======== STORED DATA ========

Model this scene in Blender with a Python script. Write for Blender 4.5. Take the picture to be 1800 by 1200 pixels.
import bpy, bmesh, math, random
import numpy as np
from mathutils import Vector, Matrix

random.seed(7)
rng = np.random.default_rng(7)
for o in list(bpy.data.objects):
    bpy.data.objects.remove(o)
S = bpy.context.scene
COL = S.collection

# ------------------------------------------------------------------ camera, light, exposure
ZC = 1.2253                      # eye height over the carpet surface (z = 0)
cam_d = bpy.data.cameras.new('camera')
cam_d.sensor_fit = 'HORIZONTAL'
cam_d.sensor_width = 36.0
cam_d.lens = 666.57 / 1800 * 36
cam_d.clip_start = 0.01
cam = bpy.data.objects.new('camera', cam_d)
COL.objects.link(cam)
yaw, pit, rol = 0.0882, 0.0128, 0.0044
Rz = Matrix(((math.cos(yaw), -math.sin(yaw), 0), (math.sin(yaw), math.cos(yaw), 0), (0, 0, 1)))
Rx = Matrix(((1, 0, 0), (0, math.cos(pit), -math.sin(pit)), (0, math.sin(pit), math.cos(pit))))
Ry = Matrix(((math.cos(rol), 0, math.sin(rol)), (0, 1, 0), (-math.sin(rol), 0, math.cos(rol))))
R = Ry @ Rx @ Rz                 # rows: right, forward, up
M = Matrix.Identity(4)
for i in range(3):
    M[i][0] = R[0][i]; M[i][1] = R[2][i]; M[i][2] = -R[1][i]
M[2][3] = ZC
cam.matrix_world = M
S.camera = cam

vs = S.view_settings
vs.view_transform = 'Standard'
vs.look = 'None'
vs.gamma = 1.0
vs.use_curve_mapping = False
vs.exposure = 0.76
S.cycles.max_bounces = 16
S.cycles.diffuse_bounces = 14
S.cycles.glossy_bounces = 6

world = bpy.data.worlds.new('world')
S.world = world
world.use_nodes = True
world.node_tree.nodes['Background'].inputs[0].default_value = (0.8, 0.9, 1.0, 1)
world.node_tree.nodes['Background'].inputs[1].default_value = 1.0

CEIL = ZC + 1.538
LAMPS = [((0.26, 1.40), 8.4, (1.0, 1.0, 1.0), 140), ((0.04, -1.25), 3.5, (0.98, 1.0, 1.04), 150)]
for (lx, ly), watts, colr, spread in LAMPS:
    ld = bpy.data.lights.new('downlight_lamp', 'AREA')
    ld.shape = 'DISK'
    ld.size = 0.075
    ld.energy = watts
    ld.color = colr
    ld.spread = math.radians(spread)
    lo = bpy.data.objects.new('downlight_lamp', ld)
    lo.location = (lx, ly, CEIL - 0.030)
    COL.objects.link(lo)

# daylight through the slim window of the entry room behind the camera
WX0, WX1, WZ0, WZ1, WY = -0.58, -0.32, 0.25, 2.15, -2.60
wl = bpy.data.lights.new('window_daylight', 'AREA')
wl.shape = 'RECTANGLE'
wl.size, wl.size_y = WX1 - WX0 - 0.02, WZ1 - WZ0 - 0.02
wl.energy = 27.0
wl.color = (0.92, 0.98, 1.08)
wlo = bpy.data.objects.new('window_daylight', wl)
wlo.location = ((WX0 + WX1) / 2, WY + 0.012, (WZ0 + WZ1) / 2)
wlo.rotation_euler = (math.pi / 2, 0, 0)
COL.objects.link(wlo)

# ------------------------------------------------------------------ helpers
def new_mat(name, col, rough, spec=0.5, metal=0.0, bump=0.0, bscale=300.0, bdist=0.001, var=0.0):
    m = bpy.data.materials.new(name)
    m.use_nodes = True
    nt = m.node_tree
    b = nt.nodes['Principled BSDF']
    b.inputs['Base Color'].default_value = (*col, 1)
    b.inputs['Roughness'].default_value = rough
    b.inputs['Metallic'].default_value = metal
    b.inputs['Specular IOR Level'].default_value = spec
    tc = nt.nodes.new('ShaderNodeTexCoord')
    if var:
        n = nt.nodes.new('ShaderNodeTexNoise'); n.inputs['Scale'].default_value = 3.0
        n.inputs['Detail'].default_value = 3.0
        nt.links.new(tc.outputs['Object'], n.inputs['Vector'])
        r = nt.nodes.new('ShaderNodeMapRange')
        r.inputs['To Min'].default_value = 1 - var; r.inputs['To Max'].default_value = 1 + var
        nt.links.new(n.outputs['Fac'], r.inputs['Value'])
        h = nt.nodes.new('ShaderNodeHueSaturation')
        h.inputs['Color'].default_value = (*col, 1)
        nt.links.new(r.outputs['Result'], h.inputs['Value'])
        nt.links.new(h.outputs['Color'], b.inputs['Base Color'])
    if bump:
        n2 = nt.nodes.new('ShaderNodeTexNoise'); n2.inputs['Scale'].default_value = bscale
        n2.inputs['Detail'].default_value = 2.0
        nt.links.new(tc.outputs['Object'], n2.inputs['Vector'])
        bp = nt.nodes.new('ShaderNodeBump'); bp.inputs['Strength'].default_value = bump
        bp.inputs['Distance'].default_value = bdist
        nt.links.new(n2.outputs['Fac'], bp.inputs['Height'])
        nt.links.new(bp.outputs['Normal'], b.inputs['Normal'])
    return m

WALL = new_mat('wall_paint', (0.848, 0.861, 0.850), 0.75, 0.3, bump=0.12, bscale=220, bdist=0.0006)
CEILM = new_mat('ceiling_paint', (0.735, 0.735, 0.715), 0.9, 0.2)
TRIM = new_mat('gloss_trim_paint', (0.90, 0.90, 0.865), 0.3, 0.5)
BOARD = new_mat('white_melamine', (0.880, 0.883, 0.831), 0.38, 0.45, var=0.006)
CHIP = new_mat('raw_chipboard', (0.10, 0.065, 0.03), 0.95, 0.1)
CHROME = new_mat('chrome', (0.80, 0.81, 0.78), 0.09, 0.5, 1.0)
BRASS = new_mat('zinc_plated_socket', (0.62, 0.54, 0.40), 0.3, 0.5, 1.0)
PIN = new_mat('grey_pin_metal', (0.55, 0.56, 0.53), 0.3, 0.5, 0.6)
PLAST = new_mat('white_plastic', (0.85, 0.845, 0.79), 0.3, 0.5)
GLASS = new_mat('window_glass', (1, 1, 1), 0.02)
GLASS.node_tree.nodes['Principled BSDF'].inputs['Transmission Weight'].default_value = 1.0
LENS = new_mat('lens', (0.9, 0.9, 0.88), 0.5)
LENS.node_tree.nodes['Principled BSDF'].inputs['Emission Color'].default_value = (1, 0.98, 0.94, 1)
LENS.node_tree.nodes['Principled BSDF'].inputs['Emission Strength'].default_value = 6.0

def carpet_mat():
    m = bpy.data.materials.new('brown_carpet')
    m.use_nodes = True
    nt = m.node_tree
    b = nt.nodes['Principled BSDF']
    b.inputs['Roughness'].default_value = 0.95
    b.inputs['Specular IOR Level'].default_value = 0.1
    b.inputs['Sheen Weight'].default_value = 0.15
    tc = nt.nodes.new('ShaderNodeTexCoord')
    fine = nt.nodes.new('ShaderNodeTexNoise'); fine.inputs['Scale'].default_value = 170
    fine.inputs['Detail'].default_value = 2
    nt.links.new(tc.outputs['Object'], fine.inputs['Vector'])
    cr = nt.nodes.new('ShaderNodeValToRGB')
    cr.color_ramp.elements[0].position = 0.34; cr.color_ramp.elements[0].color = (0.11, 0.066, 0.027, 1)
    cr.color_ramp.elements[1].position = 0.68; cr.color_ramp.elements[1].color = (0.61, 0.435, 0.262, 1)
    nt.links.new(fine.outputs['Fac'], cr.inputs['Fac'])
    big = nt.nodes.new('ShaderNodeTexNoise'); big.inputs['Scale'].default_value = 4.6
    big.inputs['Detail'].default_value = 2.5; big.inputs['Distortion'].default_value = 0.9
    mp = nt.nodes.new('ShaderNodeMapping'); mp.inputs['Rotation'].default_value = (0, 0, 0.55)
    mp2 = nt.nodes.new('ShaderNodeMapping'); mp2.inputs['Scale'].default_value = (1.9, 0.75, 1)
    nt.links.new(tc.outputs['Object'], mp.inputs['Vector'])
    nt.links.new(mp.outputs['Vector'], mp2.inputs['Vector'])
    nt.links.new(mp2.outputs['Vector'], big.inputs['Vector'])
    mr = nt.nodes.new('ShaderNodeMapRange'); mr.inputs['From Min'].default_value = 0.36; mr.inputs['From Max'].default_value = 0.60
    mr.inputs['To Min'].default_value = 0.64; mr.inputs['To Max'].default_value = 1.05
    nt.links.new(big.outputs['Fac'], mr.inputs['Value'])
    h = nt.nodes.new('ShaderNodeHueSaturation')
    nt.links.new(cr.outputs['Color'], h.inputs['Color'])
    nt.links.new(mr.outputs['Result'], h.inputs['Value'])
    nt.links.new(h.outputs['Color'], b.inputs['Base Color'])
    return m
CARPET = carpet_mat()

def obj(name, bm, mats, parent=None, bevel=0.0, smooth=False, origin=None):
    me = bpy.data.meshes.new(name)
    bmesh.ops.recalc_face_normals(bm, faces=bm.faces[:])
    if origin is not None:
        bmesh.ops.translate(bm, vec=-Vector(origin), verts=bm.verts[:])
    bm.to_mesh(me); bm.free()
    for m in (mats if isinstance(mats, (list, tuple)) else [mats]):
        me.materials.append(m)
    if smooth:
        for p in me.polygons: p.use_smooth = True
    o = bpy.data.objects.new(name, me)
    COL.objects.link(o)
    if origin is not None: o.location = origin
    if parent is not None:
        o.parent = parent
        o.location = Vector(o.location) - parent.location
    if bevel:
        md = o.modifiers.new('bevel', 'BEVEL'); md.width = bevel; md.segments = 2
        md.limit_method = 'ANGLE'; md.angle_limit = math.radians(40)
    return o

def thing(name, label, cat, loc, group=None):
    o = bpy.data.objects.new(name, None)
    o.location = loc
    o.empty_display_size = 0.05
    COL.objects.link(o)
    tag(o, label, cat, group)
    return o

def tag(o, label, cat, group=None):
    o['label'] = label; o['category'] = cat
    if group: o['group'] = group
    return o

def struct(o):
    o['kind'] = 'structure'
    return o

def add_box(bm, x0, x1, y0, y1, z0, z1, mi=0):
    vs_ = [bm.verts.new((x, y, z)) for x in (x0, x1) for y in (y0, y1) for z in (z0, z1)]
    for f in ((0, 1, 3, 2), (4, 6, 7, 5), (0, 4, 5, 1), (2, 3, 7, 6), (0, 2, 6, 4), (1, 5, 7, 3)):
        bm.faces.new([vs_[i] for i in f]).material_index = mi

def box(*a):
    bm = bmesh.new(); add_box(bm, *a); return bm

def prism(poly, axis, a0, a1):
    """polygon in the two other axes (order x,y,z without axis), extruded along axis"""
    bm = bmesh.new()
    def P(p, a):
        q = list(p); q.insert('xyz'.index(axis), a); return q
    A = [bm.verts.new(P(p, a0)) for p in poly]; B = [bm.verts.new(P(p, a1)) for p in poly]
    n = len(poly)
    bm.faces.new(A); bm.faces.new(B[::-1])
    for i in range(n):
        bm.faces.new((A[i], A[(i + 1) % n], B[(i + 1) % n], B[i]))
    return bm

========

* EXERCISE GOAL *
Please repeat word for word the lines above that run from the beginning through the line containing "COL = S.collection", keeping both the first and that last line.

* RESPONSE *
Model this scene in Blender with a Python script. Write for Blender 4.5. Take the picture to be 1800 by 1200 pixels.
import bpy, bmesh, math, random
import numpy as np
from mathutils import Vector, Matrix

random.seed(7)
rng = np.random.default_rng(7)
for o in list(bpy.data.objects):
    bpy.data.objects.remove(o)
S = bpy.context.scene
COL = S.collection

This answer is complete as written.